Required task: Print the listing from its top line through the line containing "return tuple(f(v) for v in c)", nothing more, and leave out the pictures.

Data shown:
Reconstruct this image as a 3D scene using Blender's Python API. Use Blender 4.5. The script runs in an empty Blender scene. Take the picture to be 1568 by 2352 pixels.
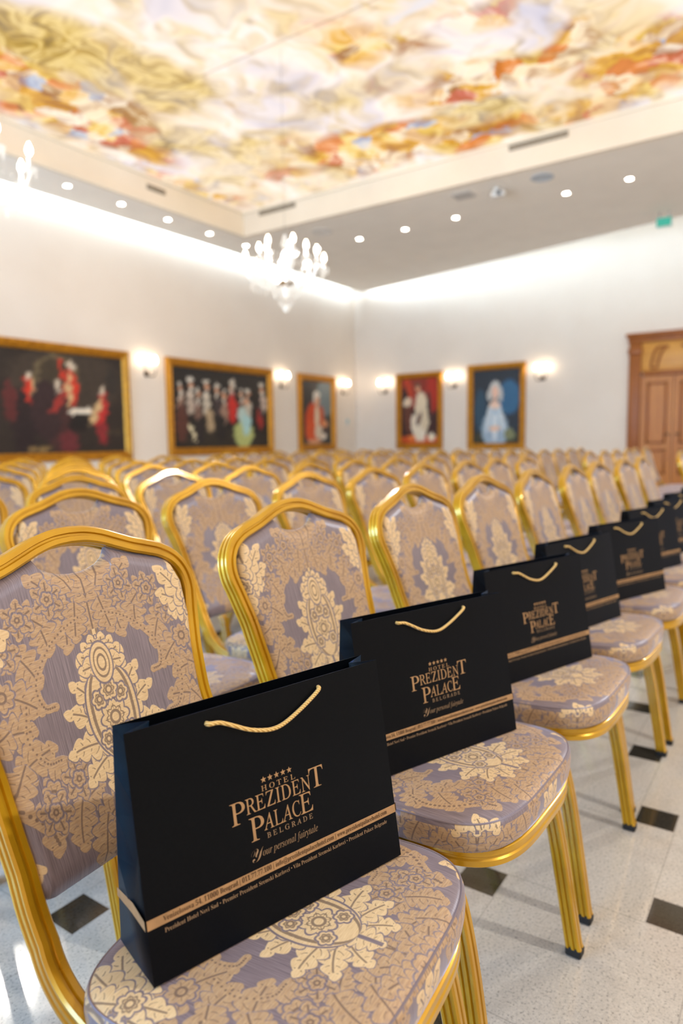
import bpy, bmesh, math, random
import numpy as np
from mathutils import Vector, Matrix
R = random.Random(7)
SC = bpy.context.scene
COL = SC.collection

# ------------------------------------------------------------------ helpers
def lin(c):
    def f(v):
        v /= 255.0
        return v / 12.92 if v <= .04045 else ((v + .055) / 1.055) ** 2.4
    return tuple(f(v) for v in c)

class NT:
    """small node-tree writer"""
    def __init__(s, name):
        s.m = bpy.data.materials.new(name); s.m.use_nodes = True
        s.t = s.m.node_tree; s.t.nodes.clear()
        s.out = s.t.nodes.new('ShaderNodeOutputMaterial')
    def n(s, kind, **kw):
        nd = s.t.nodes.new('ShaderNode' + kind)
        for k, v in kw.items():
            setattr(nd, k, v)
        return nd
    def put(s, sock, v):
        if v is None: return
        if hasattr(v, 'is_output'): s.t.links.new(v, sock)
        elif isinstance(v, (tuple, list)):
            v = list(v)
            if sock.type == 'RGBA' and len(v) == 3: v.append(1.0)
            sock.default_value = v
        else: sock.default_value = v
    def math(s, op, a, b=None, c=None, clamp=False):
        nd = s.n('Math', operation=op); nd.use_clamp = clamp
        s.put(nd.inputs[0], a); s.put(nd.inputs[1], b)
        if c is not None: s.put(nd.inputs[2], c)
        return nd.outputs[0]
    def mix(s, f, a, b):
        nd = s.n('Mix', data_type='RGBA')
        s.put(nd.inputs[0], f); s.put(nd.inputs[6], a); s.put(nd.inputs[7], b)
        return nd.outputs[2]
    def ramp(s, f, stops, interp='LINEAR'):
        nd = s.n('ValToRGB'); s.put(nd.inputs[0], f)
        e = nd.color_ramp.elements; nd.color_ramp.interpolation = interp
        while len(e) < len(stops): e.new(.5)
        for el, (p, c) in zip(e, stops):
            el.position = p; el.color = tuple(c) + ((1.0,) if len(c) == 3 else ())
        return nd.outputs[0]
    def coord(s, which='Object'):
        return s.n('TexCoord').outputs[which]
    def mapping(s, v, scale=(1, 1, 1), loc=(0, 0, 0), rot=(0, 0, 0)):
        nd = s.n('Mapping'); s.put(nd.inputs[0], v)
        nd.inputs[1].default_value = loc; nd.inputs[2].default_value = rot; nd.inputs[3].default_value = scale
        return nd.outputs[0]
    def noise(s, v, scale, detail=3, rough=.5, dist=0):
        nd = s.n('TexNoise'); s.put(nd.inputs['Vector'], v)
        nd.inputs['Scale'].default_value = scale; nd.inputs['Detail'].default_value = detail
        nd.inputs['Roughness'].default_value = rough; nd.inputs['Distortion'].default_value = dist
        return nd.outputs
    def bump(s, h, strength=.3, dist=.001):
        nd = s.n('Bump'); nd.inputs['Strength'].default_value = strength
        nd.inputs['Distance'].default_value = dist; s.put(nd.inputs['Height'], h)
        return nd.outputs[0]
    def bsdf(s, color, rough=.5, metal=0., spec=.5, normal=None, emit=None, estr=0., coat=0., sheen=0., alpha=None):
        nd = s.n('BsdfPrincipled')
        s.put(nd.inputs['Base Color'], color); s.put(nd.inputs['Roughness'], rough)
        s.put(nd.inputs['Metallic'], metal); s.put(nd.inputs['Specular IOR Level'], spec)
        if normal is not None: s.put(nd.inputs['Normal'], normal)
        if emit is not None:
            s.put(nd.inputs['Emission Color'], emit); s.put(nd.inputs['Emission Strength'], estr)
        if getattr(s, 'spec_tint', None): nd.inputs['Specular Tint'].default_value = s.spec_tint
        if coat: nd.inputs['Coat Weight'].default_value = coat; nd.inputs['Coat Roughness'].default_value = .12
        if sheen != 0.: s.put(nd.inputs['Sheen Weight'], sheen); nd.inputs['Sheen Tint'].default_value = getattr(s, 'sheen_tint', (.62, .68, 1, 1)); nd.inputs['Sheen Roughness'].default_value = .35
        if alpha is not None: s.put(nd.inputs['Alpha'], alpha)
        s.t.links.new(nd.outputs[0], s.out.inputs[0])
        return s.m
    def emission(s, color, strength):
        nd = s.n('Emission'); s.put(nd.inputs[0], color); s.put(nd.inputs[1], strength)
        s.t.links.new(nd.outputs[0], s.out.inputs[0])
        return s.m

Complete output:
Reconstruct this image as a 3D scene using Blender's Python API. Use Blender 4.5. The script runs in an empty Blender scene. Take the picture to be 1568 by 2352 pixels.
import bpy, bmesh, math, random
import numpy as np
from mathutils import Vector, Matrix
R = random.Random(7)
SC = bpy.context.scene
COL = SC.collection

# ------------------------------------------------------------------ helpers
def lin(c):
    def f(v):
        v /= 255.0
        return v / 12.92 if v <= .04045 else ((v + .055) / 1.055) ** 2.4
    return tuple(f(v) for v in c)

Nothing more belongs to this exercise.